In 30 states and Washington, D.C., Juneteenth is a permanent legal holiday accompanied by a paid day off for most state government employees. Alabama is the newest state in that group after adopting Juneteenth as a permanent holiday in 2025. Alaska and Vermont made Juneteenth permanent holidays in 2024 and placed it on their official calendars the following year.
Three other states — New Mexico, Kansas and Kentucky — are also giving many state workers the day off, but Juneteenth is not yet a permanent legal holiday there. New Mexico’s state personnel board has approved the paid day off annually since 2022, while Kansas and Kentucky have relied on gubernatorial action for executive branch employees.
Important distinction: A state can officially recognize Juneteenth without making it an automatic paid day off for every state worker. That is why some states appear in recognition lists but not in paid-holiday lists.
California and North Carolina show how complicated the holiday rules can be. California recognizes Juneteenth as a legal state holiday, but state workers do not automatically receive the day off; eligible employees may use it in place of a personal holiday. In North Carolina, some employees may use paid personal leave for a day of cultural or religious significance, which can include Juneteenth.
West Virginia presents a separate case in 2026. State employees there are expected to have June 19 off, but the closure is tied to West Virginia Day rather than Juneteenth. The state had previously observed Juneteenth through annual proclamations from former Gov. Jim Justice, but that approach did not continue after Gov. Patrick Morrisey took office in 2025.
Federal holiday status and wider closures
Juneteenth is one of the 11 annual federal holidays in the United States. Federal offices are generally closed, federal employees receive a paid day off, and regular mail delivery is paused. For a fuller breakdown of banks, post offices, schools, stores and other services, Swikblog’s separate guide to what’s open and closed on Juneteenth 2026 covers the broader closure schedule without repeating the state-by-state holiday rules here.
Because June 19 falls on a Friday in 2026, the federal holiday will be observed on the actual date rather than shifted to another weekday. Major U.S. stock exchanges and bond markets are also expected to close for Juneteenth, as they do for several federal holidays, while private-sector employers set their own holiday policies.
Juneteenth commemorates June 19, 1865, when enslaved Black Americans in Galveston, Texas, were informed of their freedom more than two years after President Abraham Lincoln issued the Emancipation Proclamation. The holiday has been celebrated in Texas since the 19th century and became a permanent state holiday there in 1980.
National recognition accelerated after 2020, amid a wider public focus on racial justice following the killings of George Floyd, Breonna Taylor and other Black Americans. In June 2021, President Joe Biden signed bipartisan legislation making Juneteenth the first new federal holiday in nearly four decades.

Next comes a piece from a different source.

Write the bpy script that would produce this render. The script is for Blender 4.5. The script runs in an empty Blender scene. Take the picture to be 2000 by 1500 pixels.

Today, all 50 states recognize Juneteenth in some official form, whether as a legal holiday or as a day of observance. The practical impact, however, still depends heavily on state law, administrative calendars and employer policy. For workers, that means Juneteenth 2026 may be a paid day off, a floating holiday, an observance, or a normal workday depending on where they live and who employs them.